Friday, February 10, 2017

We all know that prayer is vital to the Christian life. I'm guessing most of you reading this do pray, but how many of us take literally the command to 'pray without ceasing'--and actually put it into practice? Is this even realistic? Is it possible? How do we raise our daughter's to be prayer warriors? How do we teach them to be in close communion with Jesus throughout their day, not just before meals and during devotion time?

1 Thessalonians 5:16-18 exhorts us to:

 Rejoice always;  pray without ceasing; in everything give thanks;
 for this is God’s will for you in Christ Jesus.
 
This has long been my favorite verse in the Bible, as it has so much to say about how we are to live out each day. But if I'm honest, I preach this verse to myself more as a reminder on a gloomy day that I am to be rejoice in the Lord regardless of the gloom. I recite it often to remember to be thankful in all circumstances, for the small things and for each trial and blessing. How is it then, that I gloss over the "pray without ceasing" part? After all, the verse ends with the itty bitty fact that it's GOD'S WILL FOR ME. Yeah, it's pretty significant. I've spent countless hours taking personality quizzes and reading books on how to know if I'm in God's will, hours praying to do his will. Yet, here it is in black and white, spelled out for me in nineteen words. Will I be satisfied doing two thirds of God's will? I'd like to do better in this area, and I'd desperately like to teach my daughters to have fruitful prayer lives.
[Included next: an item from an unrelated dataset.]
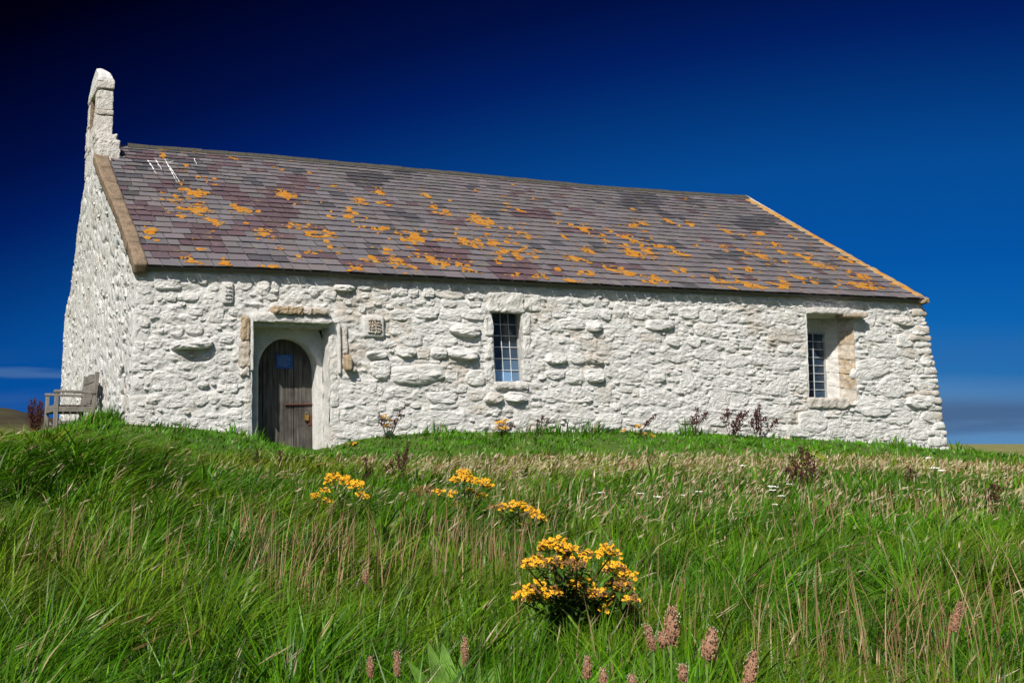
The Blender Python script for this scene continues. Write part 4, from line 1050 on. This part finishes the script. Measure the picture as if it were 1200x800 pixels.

Three Ways We can Teach our Daughter's to Practice Unceasing Prayer:

1. Pray with her often, both at 'scheduled' times (e.g. after her morning devotions, before meals, as you tuck her into bed), and as situations arise, for example, when she falls down and gets hurt, when siblings are fighting,  or when she comes home from school sad because she got left out. There are countless opportunities to pray with our children!  

2. Use "prayer cues". I heard a sermon on this once and it stuck. Basically, you use things that happen frequently to remind you to pray for specific things. For example, when you hear a siren, pray for the situation, the workers, and all who are involved. Find ways to involve your kids in this! It can be anything! Pray for a different member of the family every time you come to a red light in the car. Or  pray for the neighbor every time his dog barks. Get creative and let your kids help.
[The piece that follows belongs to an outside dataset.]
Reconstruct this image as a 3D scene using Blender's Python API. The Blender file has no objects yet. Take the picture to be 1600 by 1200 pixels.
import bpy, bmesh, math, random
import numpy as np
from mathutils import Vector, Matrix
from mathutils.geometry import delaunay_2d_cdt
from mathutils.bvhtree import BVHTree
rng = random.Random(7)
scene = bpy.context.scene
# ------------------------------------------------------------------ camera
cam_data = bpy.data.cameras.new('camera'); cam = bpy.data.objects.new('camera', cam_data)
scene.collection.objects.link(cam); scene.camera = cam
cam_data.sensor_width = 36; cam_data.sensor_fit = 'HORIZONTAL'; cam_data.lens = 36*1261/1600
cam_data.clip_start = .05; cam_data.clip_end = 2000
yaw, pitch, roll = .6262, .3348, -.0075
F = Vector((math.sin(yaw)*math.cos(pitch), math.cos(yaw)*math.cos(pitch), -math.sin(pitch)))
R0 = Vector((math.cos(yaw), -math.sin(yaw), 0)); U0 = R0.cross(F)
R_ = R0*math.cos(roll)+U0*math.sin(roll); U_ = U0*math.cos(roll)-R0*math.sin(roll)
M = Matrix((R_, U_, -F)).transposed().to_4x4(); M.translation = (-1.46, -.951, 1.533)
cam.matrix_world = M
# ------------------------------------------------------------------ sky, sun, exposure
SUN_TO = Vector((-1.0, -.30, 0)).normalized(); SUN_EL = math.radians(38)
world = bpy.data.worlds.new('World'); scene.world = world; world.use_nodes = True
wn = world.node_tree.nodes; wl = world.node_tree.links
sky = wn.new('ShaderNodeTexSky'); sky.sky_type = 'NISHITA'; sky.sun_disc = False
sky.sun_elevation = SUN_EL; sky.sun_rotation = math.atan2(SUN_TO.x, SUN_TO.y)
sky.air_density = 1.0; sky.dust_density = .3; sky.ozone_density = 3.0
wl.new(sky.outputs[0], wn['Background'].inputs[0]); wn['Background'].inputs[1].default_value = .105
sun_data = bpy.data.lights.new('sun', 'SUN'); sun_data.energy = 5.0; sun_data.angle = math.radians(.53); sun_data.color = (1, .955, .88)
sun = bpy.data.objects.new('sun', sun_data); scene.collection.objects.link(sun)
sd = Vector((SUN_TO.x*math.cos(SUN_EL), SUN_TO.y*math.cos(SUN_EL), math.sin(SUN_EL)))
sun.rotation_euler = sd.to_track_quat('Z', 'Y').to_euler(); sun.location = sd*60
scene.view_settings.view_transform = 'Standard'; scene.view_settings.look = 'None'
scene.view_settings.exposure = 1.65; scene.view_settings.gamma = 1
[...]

3. Let her see you pray, both silently and aloud. We can teach with words all we want, but actions speak volumes louder. The more she sees you pray, mom, the more likely she is to develop it as a habit herself. My kids know if they are up early enough, they have to be quiet and entertain themselves while I finish up my devotion time, which involves using my prayer journal and praying silently. They also hear my husband and I pray together, usually in the morning before he leaves, but also when something pressing is happening and we feel the need to stop what we're doing and pray for a person or situation.


Prayer is certainly a discipline that takes effort! (That's why it's called a discipline I suppose...) But the effort is so worth the outcome of deep seeded peace, closeness with Jesus, the ability to discern good from evil, and answered prayers! Oh how I want my daughters to experience the fullness of a life lived in constant communion with their Creator!

And so I challenge you, dear reader: Take out a pen and paper and jot down some ideas. It's one thing to read about something you want to see happen in your life, and another thing to take action. We're taking action! (I'm doing it too!) If you aren't currently doing much praying with her, write down some times that you could make prayer a regular part of your day. Have your daughter (and any and all of your kids!) and have them brainstorm some prayer cues. Make an effort to let them see you pray alone or with your spouse. Let's make every effort to weave prayer into the very fabric of our lives, and help our daughters along toward being women who pray.